LONDON/NEW YORK (Reuters) – Venezuela’s sovereign bonds rallied on Thursday, a day after the United States lifted its ban on secondary market trading of some of the country’s eurobonds.
Quotes for the South American nation’s sovereign debt rose to as much as 20 cents on the dollar while a 2020 note of state oil company PDVSA was up 13 cents at 66.5.
“Prices have almost doubled in the past 24 hours but are still well below the pre-sanctioned levels,” said Edward Cowen, CEO of Winterbrook Capital, who has co-invested in a fund to buy Venezuelan debt.

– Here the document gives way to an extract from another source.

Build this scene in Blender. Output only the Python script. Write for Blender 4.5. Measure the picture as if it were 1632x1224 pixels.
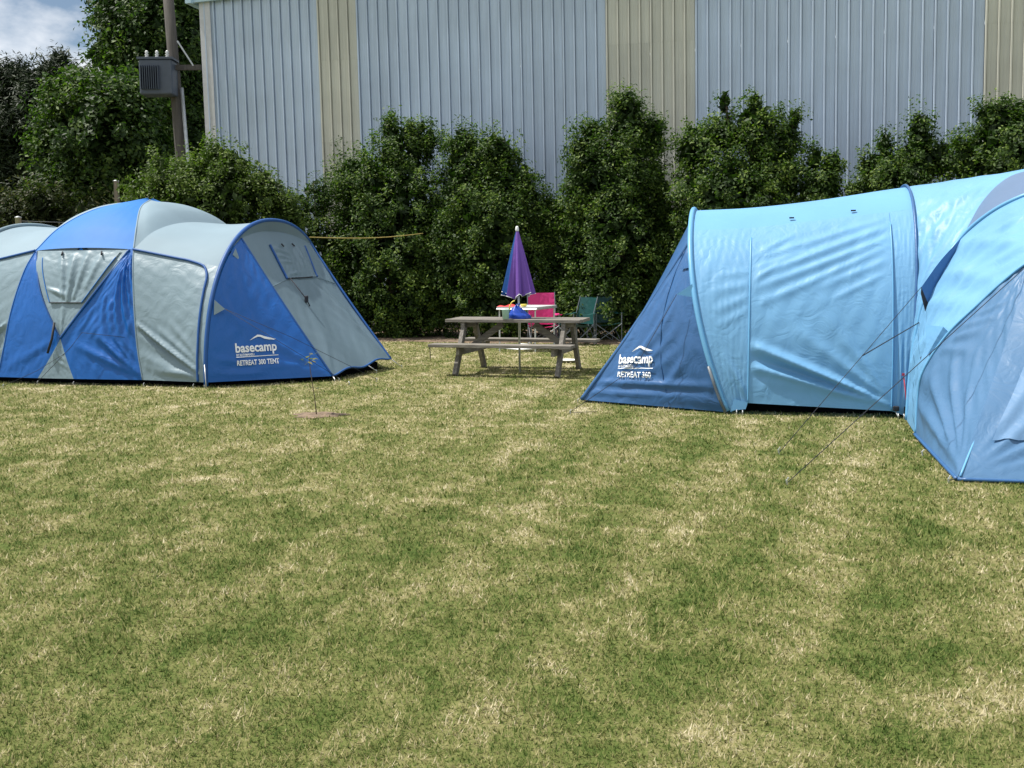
import bpy, math, random
import numpy as np
from mathutils import Vector, Matrix

# ------------------------------------------------------------------ camera, sky, sun, exposure
SC = bpy.context.scene
for o in list(bpy.data.objects):
    bpy.data.objects.remove(o)
COL = SC.collection
R = math.radians
CAM_H, F_PX, TILT, ROLL = 1.5, 1700.0, math.atan(184 / 1700.0), R(0.4)
fw = Vector((0, math.cos(TILT), -math.sin(TILT)))
u0 = Vector((0, math.sin(TILT), math.cos(TILT)))
rt = Vector((1, 0, 0)) * math.cos(ROLL) - u0 * math.sin(ROLL)
up = Vector((1, 0, 0)) * math.sin(ROLL) + u0 * math.cos(ROLL)
cam = bpy.data.cameras.new('camera')
cam.sensor_width = 36
cam.lens = 36 * F_PX / 1632
cam.clip_end = 3000
camo = bpy.data.objects.new('camera', cam)
COL.objects.link(camo)
camo.matrix_world = Matrix(((rt.x, up.x, -fw.x, 0), (rt.y, up.y, -fw.y, 0), (rt.z, up.z, -fw.z, CAM_H), (0, 0, 0, 1)))
SC.camera = camo

SUN_AZ, SUN_EL = R(-84), R(62)          # azimuth measured from +Y towards +X
sv = Vector((math.sin(SUN_AZ) * math.cos(SUN_EL), math.cos(SUN_AZ) * math.cos(SUN_EL), math.sin(SUN_EL)))
W = bpy.data.worlds.new('World')
SC.world = W
W.use_nodes = True
nt = W.node_tree
nt.nodes.clear()
out = nt.nodes.new('ShaderNodeOutputWorld')
bg = nt.nodes.new('ShaderNodeBackground')
bg.inputs[1].default_value = 0.068
sky = nt.nodes.new('ShaderNodeTexSky')
sky.sky_type = 'NISHITA'
sky.sun_disc = False
sky.sun_elevation = SUN_EL
sky.sun_rotation = SUN_AZ
sky.air_density = 1.0
sky.dust_density = 0.6
tc = nt.nodes.new('ShaderNodeTexCoord')
mp = nt.nodes.new('ShaderNodeMapping')
mp.inputs['Scale'].default_value = (1, 1, 1.7)
mp.inputs['Location'].default_value = (1.43, 3.19, 0.83)
nz = nt.nodes.new('ShaderNodeTexNoise')
nz.inputs['Scale'].default_value = 2.6
nz.inputs['Detail'].default_value = 8
nz.inputs['Roughness'].default_value = 0.55
rmp = nt.nodes.new('ShaderNodeValToRGB')
rmp.color_ramp.elements[0].position = 0.40
rmp.color_ramp.elements[1].position = 0.49
mx = nt.nodes.new('ShaderNodeMixRGB')
nz2 = nt.nodes.new('ShaderNodeTexNoise')
nz2.inputs['Scale'].default_value = 6
nz2.inputs['Detail'].default_value = 5
cr2 = nt.nodes.new('ShaderNodeValToRGB')
cr2.color_ramp.elements[0].color = (9.4, 10.2, 11.4, 1)
cr2.color_ramp.elements[1].color = (12.4, 12.6, 12.9, 1)
cr2.color_ramp.elements[0].position = 0.3
cr2.color_ramp.elements[1].position = 0.65
L = nt.links.new
L(tc.outputs['Generated'], mp.inputs[0]); L(mp.outputs[0], nz.inputs['Vector']); L(mp.outputs[0], nz2.inputs['Vector'])
L(nz.outputs[0], rmp.inputs[0]); L(nz2.outputs[0], cr2.inputs[0])
L(rmp.outputs[0], mx.inputs[0]); L(sky.outputs[0], mx.inputs[1]); L(cr2.outputs[0], mx.inputs[2])
L(mx.outputs[0], bg.inputs[0]); L(bg.outputs[0], out.inputs[0])
sun = bpy.data.lights.new('sun', 'SUN')
sun.energy = 5.0
sun.angle = R(0.53)
sun.color = (1.0, 0.96, 0.89)
suno = bpy.data.objects.new('sun', sun)
COL.objects.link(suno)
suno.rotation_euler = (-sv).to_track_quat('-Z', 'Y').to_euler()
SC.view_settings.view_transform = 'Standard'
SC.view_settings.look = 'None'
SC.view_settings.gamma = 1
SC.view_settings.exposure = 0.42
SC.cycles.max_bounces = 5
SC.cycles.diffuse_bounces = 3
SC.cycles.glossy_bounces = 2
SC.cycles.transparent_max_bounces = 8

random.seed(7)
RNG = np.random.default_rng(11)


# ------------------------------------------------------------------ helpers
def at(px, py, Y):
    """point of the place at depth Y seen at a photo position; only used to read measurements off the photo"""
    r = fw + rt * ((px - 816) / F_PX) - up * ((py - 612) / F_PX)
    return Vector((0, 0, CAM_H)) + r * (Y / r.y)


def tag(o, label=None, cat=None, group=None, kind=None):
    if label: o['label'] = label
    if cat: o['category'] = cat
    if group: o['group'] = group
    if kind: o['kind'] = kind
    return o


def empty(name, loc=(0, 0, 0), rz=0.0):
    o = bpy.data.objects.new(name, None)
    o.empty_display_size = 0.2
    COL.objects.link(o)
    o.location = loc
    o.rotation_euler = (0, 0, rz)
    return o


def link(name, me, parent=None, loc=None, rot=None):
    o = bpy.data.objects.new(name, me)
    COL.objects.link(o)
    if parent: o.parent = parent
    if loc is not None: o.location = loc
    if rot is not None: o.rotation_euler = rot
    return o


class MB:
    def __init__(self):
        self.v, self.f = [], []

    def add(self, vs, fs):
        n = len(self.v)
        self.v += [tuple(p) for p in vs]
        self.f += [tuple(i + n for i in f) for f in fs]
        return self

    def box(self, c, s, M=None):
        x, y, z = s[0] / 2, s[1] / 2, s[2] / 2
        vs = [Vector((i * x, j * y, k * z)) for k in (-1, 1) for j in (-1, 1) for i in (-1, 1)]
        if M is not None: vs = [M @ p for p in vs]
        vs = [p + Vector(c) for p in vs]
        return self.add(vs, [(0, 2, 3, 1), (4, 5, 7, 6), (0, 1, 5, 4), (2, 6, 7, 3), (0, 4, 6, 2), (1, 3, 7, 5)])

    def beam(self, a, b, w, h, upv=(0, 0, 1)):
        """box from a to b, w across, h along upv"""
        a, b = Vector(a), Vector(b)
        d = (b - a).normalized()
        x = d.cross(Vector(upv)).normalized()
        z = x.cross(d).normalized()
        M = Matrix((x, d, z)).transposed()
        return self.box((a + b) / 2, (w, (b - a).length, h), M)

    def tube(self, pts, r, n=8, cap=True):
        pts = [Vector(p) for p in pts]
        rs = r if isinstance(r, (list, tuple)) else [r] * len(pts)
        ref = Vector((0.31, 0.22, 0.93))
        base = len(self.v)
        for i, p in enumerate(pts):
            t = (pts[min(i + 1, len(pts) - 1)] - pts[max(i - 1, 0)]).normalized()
            if abs(t.dot(ref)) > 0.97: ref = Vector((0.9, 0.3, 0.1))
            a = t.cross(ref).normalized()
            b = t.cross(a)
            for k in range(n):
                an = 2 * math.pi * k / n
                self.v.append(tuple(p + (a * math.cos(an) + b * math.sin(an)) * rs[i]))
        for i in range(len(pts) - 1):
            for k in range(n):
                k2 = (k + 1) % n
                self.f.append((base + i * n + k, base + i * n + k2, base + (i + 1) * n + k2, base + (i + 1) * n + k))
        if cap:
            self.f.append(tuple(base + k for k in range(n))[::-1])
            self.f.append(tuple(base + (len(pts) - 1) * n + k for k in range(n)))
        return self

    def lathe(self, prof, n=16, c=(0, 0, 0)):
        base = len(self.v)
        for r, z in prof:
            for k in range(n):
                a = 2 * math.pi * k / n
                self.v.append((c[0] + r * math.cos(a), c[1] + r * math.sin(a), c[2] + z))
        for i in range(len(prof) - 1):
            for k in range(n):
                k2 = (k + 1) % n
                self.f.append((base + i * n + k, base + i * n + k2, base + (i + 1) * n + k2, base + (i + 1) * n + k))
        self.f.append(tuple(base + (len(prof) - 1) * n + k for k in range(n)))
        self.f.append(tuple(base + k for k in range(n))[::-1])
        return self

    def build(self, name, mat, parent=None, smooth=False, bevel=0.0, loc=None, rot=None):
        me = bpy.data.meshes.new(name)
        me.from_pydata(self.v, [], self.f)
        me.validate()
        if smooth: me.shade_smooth()
        me.materials.append(mat)
        o = link(name, me, parent, loc, rot)
        if bevel:
            m = o.modifiers.new('bevel', 'BEVEL')
            m.width = bevel
            m.segments = 2
            m.limit_method = 'ANGLE'
        return o


def np_mesh(name, verts, nper, faces_per, mat, attrs=None, smooth=False):
    """verts (N*nper,3); faces_per = list of tuples inside one piece (all the same length)"""
    N = len(verts) // nper
    k = len(faces_per[0])
    fp = np.array(faces_per, dtype=np.int32)
    idx = (fp[None] + (np.arange(N, dtype=np.int32) * nper)[:, None, None]).reshape(-1)
    nf = N * len(faces_per)
    me = bpy.data.meshes.new(name)
    me.vertices.add(len(verts))
    me.vertices.foreach_set('co', np.ascontiguousarray(verts, dtype=np.float32).ravel())
    me.loops.add(nf * k)
    me.loops.foreach_set('vertex_index', idx)
    me.polygons.add(nf)
    me.polygons.foreach_set('loop_start', np.arange(0, nf * k, k, dtype=np.int32))
    me.update(calc_edges=True)
    for an, av in (attrs or {}).items():
        a = me.attributes.new(an, 'FLOAT', 'POINT')
        a.data.foreach_set('value', np.ascontiguousarray(av, dtype=np.float32))
    me.materials.append(mat)
    return me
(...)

“Expectations of recovery value on a full restructuring vary between 40-55 cents,” he added, saying that a return to Venezuela’s regular weighting on global indexes like JPMorgan’s would give the prices further support.

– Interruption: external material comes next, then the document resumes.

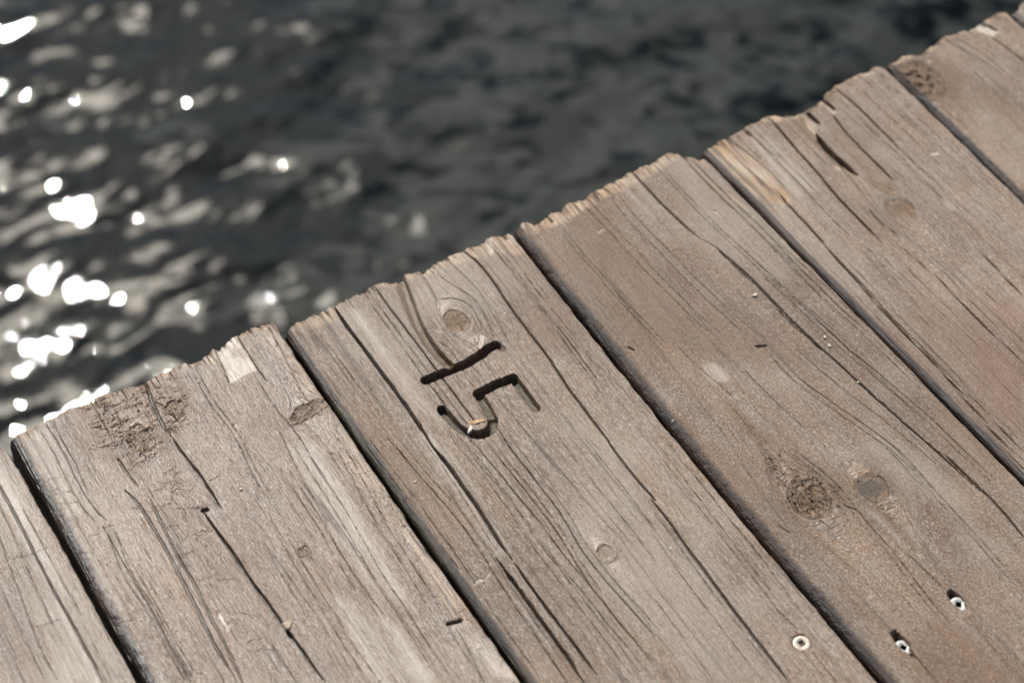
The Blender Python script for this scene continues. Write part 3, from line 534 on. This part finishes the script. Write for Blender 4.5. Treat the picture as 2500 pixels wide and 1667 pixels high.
        ch['dirt_shade'][idx] = np.maximum(ch['dirt_shade'][idx], np.maximum(crk * .85, rim * .7)); ch['dirt_shade'][idx] = np.maximum(ch['dirt_shade'][idx], ring * .22 * (flow > 0))
        ch['ochre'][idx] = np.maximum(ch['ochre'][idx], f * oc); ch['brown'][idx] = np.maximum(ch['brown'][idx], np.exp(-(r / 1.15) ** 2) * br)
        Z[idx] += .0005 * np.exp(-((r - 1.2) / .3) ** 2) * (flow > 0)
        if ra > .004 and flow: part[idx] = np.where(r < .96, 1, part[idx])
        if k == 5:
            pit = sstep(.60, .70, fbm(xs * 500, ys * 260, 107, 2)) * np.exp(-(r * 1.1) ** 2); Z[idx] -= .0016 * pit; ch['dirt_shade'][idx] = np.maximum(ch['dirt_shade'][idx], pit * .9)
    for (c, poly, v, soft) in ST[k]:
        m = (S > poly[:, 0].min() - .02) & (S < poly[:, 0].max() + .02) & (T > poly[:, 1].min() - .02) & (T < poly[:, 1].max() + .02) & top
        idx = np.nonzero(m)
        if not len(idx[0]) or c not in ch: continue
        s_ = S[idx] + .0014 * (fbm(S[idx] * 200, T[idx] * 500, 111, 3) - .5); t_ = T[idx] + .0012 * (fbm(S[idx] * 200, T[idx] * 400, 112, 3) - .5)
        ins = in_poly(s_, t_, poly); r, _, _ = seg_dist(s_, t_, np.vstack([poly, poly[:1]]))
        f = np.where(ins, .5 + .5 * np.minimum(1, r / soft), .5 * (1 - np.minimum(1, r / soft))); f = f * f * (3 - 2 * f)
        ch[c][idx] = np.maximum(ch[c][idx], f * v)
        if c in ('cream', 'white', 'ochre') and soft < .004: Z[idx] -= f * .00035 + f * .0006 * (fbm(tg[idx] * 900, S[idx] * 70, 113, 2) - .5)
    def crazed(poly, fs, ft, depth, dark, soft=.01, sd=160):
        m = (S > poly[:, 0].min()) & (S < poly[:, 0].max()) & (T > poly[:, 1].min()) & (T < poly[:, 1].max()) & top
        idx = np.nonzero(m); s_, t_ = S[idx], T[idx]; ins = in_poly(s_, t_, poly); r, _, _ = seg_dist(s_, t_, np.vstack([poly, poly[:1]])); f = ins * sstep(0, soft, r)
        q = np.abs(fbm(t_ * ft, s_ * fs, sd, 4) - .5); q2 = np.abs(fbm(t_ * ft * .8 + 7, s_ * fs * .55, sd + 1, 3) - .5)
        c = np.maximum(1 - sstep(.004, .016, q), (1 - sstep(.003, .012, q2)) * .8) * f
        Z[idx] += (fbm(t_ * ft * 1.5, s_ * fs, sd + 2, 3) - .5) * .0009 * f - depth * c; ch['dirt_shade'][idx] = np.maximum(ch['dirt_shade'][idx], c * dark); ch['brown'][idx] = np.maximum(ch['brown'][idx], f * .5)
    if k == 1:
        crazed(ground('A', [(430,600),(700,500),(900,460),(1280,480),(1230,760),(1080,900),(900,1070),(700,1000),(560,860)]), 260, 70, .0008, .85)
        crazed(ground('B', [(780,100),(1250,60),(1400,420),(1500,800),(1300,960),(1100,760),(900,480)]), 90, 60, .0004, .5, .02, 170)
        crazed(ground('A', [(1780,740),(1860,640),(2060,570),(2110,600),(2090,690),(1900,760)]), 420, 140, .0005, .6, .002, 180)
    if k == 3: crazed(ground('H', [(640,80),(800,60),(1000,200),(1230,300),(1240,480),(1050,540),(820,500),(730,330)]), 170, 260, .0010, .7, .006, 190)
    if k == 3: crazed(ground('G', [(420,950),(500,980),(700,1180),(880,1380),(1060,1560),(800,1568),(640,1300)]), 260, 420, .0006, .5, .004, 195)
    if k == 3: crazed(ground('H', [(1370,400),(1450,420),(1560,560),(1700,760),(1640,740),(1480,560)]), 380, 420, .0007, .7, .002, 197)
    if k == 1:    # crazed fibres along the right-hand margin
        dR = gline(2, S).astype(np.float32) - T; band = (1 - sstep(.012, .024, dR)) * topf
        q = np.abs(fbm(tg * 160, S * 420, 121, 3) - .5); cc = (1 - sstep(0, .016, q)) * band * sstep(.45, .6, vn(tg * 300, S * 90, 122))
        q2 = np.abs(vn(tg * 620, S * 10, 123) - .5); cc = np.maximum(cc, (1 - sstep(0, .05, q2)) * band * .7)
        Z -= .0005 * cc; ch['dirt_shade'] = np.maximum(ch['dirt_shade'], cc * .55)
        # crazing of the grey skin near the left margin
        band = (1 - sstep(.02, .05, dl)) * topf * sstep(.4, .6, fbm(S * 30, T * 60, 126, 2)); q = np.abs(fbm(tg * 330, S * 500, 124, 3) - .5); cc = (1 - sstep(0, .02, q)) * band; Z -= .0003 * cc; ch['dirt_shade'] = np.maximum(ch['dirt_shade'], cc * .4)
    if k == 2:    # gouge running from the end down to the number
        p = resample(ground('C', [(715,430),(745,500),(790,620),(830,740),(890,850),(960,950),(1055,1035)])); m = (S > p[:, 0].min() - .01) & (S < p[:, 0].max() + .01) & (np.abs(T - p[:, 1].mean()) < .03) & top
        idx = np.nonzero(m); r, al, side = seg_dist(S[idx], T[idx], p)
        right = side > 0; wr = .0026; wl_ = .0060 * (1 - .4 * al)
        f = np.where(right, 1 - sstep(.55, 1.0, r / wr), 1 - sstep(0, 1, r / wl_)); f = f * sstep(0, .08, 1 - al + .02)
        Z[idx] -= f * .0040; ch['moss'][idx] = np.maximum(ch['moss'][idx], np.where(right, f, 0) * .45); ch['dirt_shade'][idx] = np.maximum(ch['dirt_shade'][idx], np.where(right, sstep(.3, .9, f) * (1 - sstep(.9, 1, f)), 0) * .9)
        for j, (nm, hw, dep, pts) in enumerate(DIG):
            p = resample(ground('I', pts), .002); m = (S > p[:, 0].min() - .006) & (S < p[:, 0].max() + .006) & (T > p[:, 1].min() - .006) & (T < p[:, 1].max() + .006) & top
            idx = np.nonzero(m); r, al, side = seg_dist(S[idx], T[idx], p); hw /= 1000; dep /= 1000
            r = r + .00025 * (fbm(S[idx] * 900, T[idx] * 900, 131, 2) - .5)
            if j == 1: dep = dep * (1 - .6 * al)
            f = 1 - sstep(.74, 1.12, r / hw)
            fl = Z[idx] * 0 - dep + .0004 * (fbm(S[idx] * 400, T[idx] * 900, 133, 3) - .5) + .25 * dep * (np.clip(r / hw, 0, 1) ** 2)
            Z[idx] = np.minimum(Z[idx], Z[idx] * (1 - f) + fl * f)
            ch['moss'][idx] = np.maximum(ch['moss'][idx], f * (.85 if nm == '5' else .3)); 
            ch['brown'][idx] = np.maximum(ch['brown'][idx], f * .8); ch['dirt_shade'][idx] = np.maximum(ch['dirt_shade'][idx], f * (.8 if nm == '1' else .5) * (.5 + .5 * vn(S[idx] * 200, T[idx] * 300, 137)))  # darkest in the one, painting the shadow that fills its groove
            part[idx] = np.where(f > .5, 2 if nm == '1' else 3, part[idx])
    for (c0, ra, rb, dep, jag) in HOLES.get(k, []):
        m = (np.abs(S - c0[0]) < .02) & (np.abs(T - c0[1]) < .012) & top; idx = np.nonzero(m); ys, xs = S[idx] - c0[0], T[idx] - c0[1]
        if jag: ys = ys - .002
        ang = np.arctan2(xs, ys); w_ = 1 + (jag * 180) * (fbm(ang * 3, ang * 0 + c0[0] * 50, 141, 3) - .5)
        r = np.sqrt((ys / ra * 1000) ** 2 + (xs / rb * 1000) ** 2) / w_; f = 1 - sstep(.86, 1.04, r)
        Z[idx] = Z[idx] * (1 - f) - f * dep / 1000; ch['dirt_shade'][idx] = np.maximum(ch['dirt_shade'][idx], f * .9)
        if jag: Z[idx] += np.exp(-((r - 1.2) / .22) ** 2) * .0005 * vn(ang * 3, ang * 0, 145)
        else: ch['brown'][idx] = np.maximum(ch['brown'][idx], np.exp(-(np.maximum(r - 1, 0) / .5) ** 2) * .4)
    # build vertices; last row drops down as the back end, first rows as the sawn end
    X, Y = to_world(S, T)
    V = np.stack([X, Y, Z], -1).astype(np.float32)
    # sawn end: extra rows below the first row
    er = 9; ends = []
    for i in range(er, 0, -1):
        q = V[0].copy(); z = (i / er) * THICK; q[:, 2] = np.minimum(q[:, 2], -z)
        jit = .0008 * (fbm(tref * 700, tref * 0 + i * 2.1, 151 + k, 2) - .5)
        q[:, 0] += GS[0] * jit; q[:, 1] += GS[1] * jit; ends.append(q)
    V = np.concatenate([np.array(ends), V]); pad = lambda a: np.concatenate([np.repeat(a[:1], er, 0), a])
    tg, sg, part = pad(tg), pad(sg), pad(part); part[:er] = 0
    sg[:er] += np.linspace(.03, .003, er)[:, None]
    for c in ch: ch[c] = pad(ch[c])
    ch['cream'][:er] = np.maximum(ch['cream'][:er], .35); ch['edge_dark'][:er] = np.maximum(ch['edge_dark'][:er] * .5, .25)
    I2 = V.shape[0]
    # normals
    dS = np.gradient(V, axis=0); dT = np.gradient(V, axis=1); nn = np.cross(dT, -dS) ; nn /= np.linalg.norm(nn, axis=2, keepdims=True) + 1e-12
    flip = np.sign(nn[er + 5:, 30:-30, 2].sum()); nn *= flip
    ii, jj = np.meshgrid(np.arange(I2 - 1), np.arange(J - 1), indexing='ij'); a = ii * J + jj
    Q = np.stack([a, a + 1, a + J + 1, a + J], -1).reshape(-1, 4)
    if flip < 0 or True:
        v0 = V.reshape(-1, 3)[Q]; nz = np.cross(v0[:, 1] - v0[:, 0], v0[:, 2] - v0[:, 0])[:, 2].sum()
        if nz < 0: Q = Q[:, ::-1]
    Vf = V.reshape(-1, 3); Nf = nn.reshape(-1, 3); Pf = part.reshape(-1)
    gv = np.stack([tg, sg, np.full(tg.shape, k * 3.7 + 11)], -1).reshape(-1, 3)
    R = lambda *c: np.stack([ch[x] if isinstance(x, str) else np.zeros_like(tg) for x in c], -1).reshape(-1, 4)
    A1, A2, A3 = R('dirt_shade', 'cream', 'moss', 'ochre'), R('white', 'brown', 'edge_dark', 'silver'), R('blue', 'rust', 0, 0)
    fp = np.minimum(np.minimum(Pf[Q[:, 0]], Pf[Q[:, 1]]), np.minimum(Pf[Q[:, 2]], Pf[Q[:, 3]]))
    def emit(sel, nm, parent, extra=None):
        q = Q[sel]; u, inv = np.unique(q, return_inverse=True); q2 = inv.reshape(-1, 4)
        vv = Vf[u]; 
        if extra: pass
        return mesh_np(nm, vv, q2, M[k], parent, Nf[u], {'grain': ('FLOAT_VECTOR', gv[u]), 'wear': ('FLOAT_COLOR', A1[u]), 'stain': ('FLOAT_COLOR', A2[u]), 'tint': ('FLOAT_COLOR', A3[u])})
    root = bpy.data.objects.new(name, None); scene.collection.objects.link(root)
    c0 = to_world(hi - .25, float(gline(k, np.array([hi - .25]))[0]) + .07)
    root.location = (c0[0], c0[1], -THICK)
    tag(root, label, 'plank', 'weathered deck planks of the dock')
    Vf = Vf - np.array(root.location, dtype=np.float32)
    emit(fp == 0, 'board', root)
    if (fp == 1).any():
        cents = KN[k]; qc = V.reshape(-1, 3)[Q[:, 0]]; kid = np.zeros(len(Q), int); best = np.full(len(Q), 9.)
        for i, kk in enumerate(cents):
            x, y = to_world(kk[0], kk[1]); r = np.hypot(qc[:, 0] - x, qc[:, 1] - y); m = r < best; best[m] = r[m]; kid[m] = i
        for i in range(len(cents)):
            sel = (fp == 1) & (kid == i)
            if sel.sum() > 20: emit(sel, 'knot', root)
    for pv, lab in ((2, 'routed number one'), (3, 'routed number five with mossy floor')):
        if (fp == pv).any():
            o = emit(fp == pv, 'carved_digit', root); o['label'] = lab
    # underside
    us = np.array([0, I - 1]); bot = []
    lowL, lowR = V[er:, 0], V[er:, -1]
    pick = np.unique(np.linspace(0, I - 1, 40).astype(int)); bv = []
    for i in pick: bv += [lowL[i], lowR[i]]
    bv = np.array(bv) - np.array(root.location); bv[:, 2] += .0005
    bq = np.array([[2 * i, 2 * i + 2, 2 * i + 3, 2 * i + 1] for i in range(len(pick) - 1)])
    mesh_np('underside', bv, bq, M[k], root)
    return root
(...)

On Wednesday, the U.S. Treasury Department said it had amended two licenses to remove its long-held secondary market trading ban on certain Venezuelan sovereign bonds and on the debt and equity of the state-run oil company PDVSA, in response to a deal reached between the government and opposition parties for the 2024 election.
Investor interest had increased after Washington’s decision not to block the potential seizure by creditors of shares in Venezuela’s most important offshore asset, oil refiner Citgo Petroleum Corp.
Yet the decision caught bond investors off guard as negotiations between the Venezuelan government and the opposition are just restarting.
“I think the market was caught by surprise as the ban on secondary trading of bonds was not expected to be removed this early in the negotiation,” said Armando Armenta, an analyst for Latin American fixed-income and currency markets at AllianceBernstein.
“We are sure the U.S. State Department is fully aware of the hurdles ahead and will be ready to act if the Venezuelan government does not comply with their end of the agreement.”
He added that a key development would be whether lead candidate in the opposition primary Maria Corina Machado’s ban to run is removed.
Venezuela and PDVSA, which have more than $60 billion in debt, stopped paying bondholders at the end of 2017 and several creditors filed lawsuits in court.
Small funds and investors outside the United States had looked to increase their exposure to Venezuelan bonds on the expectation of debt renegotiations.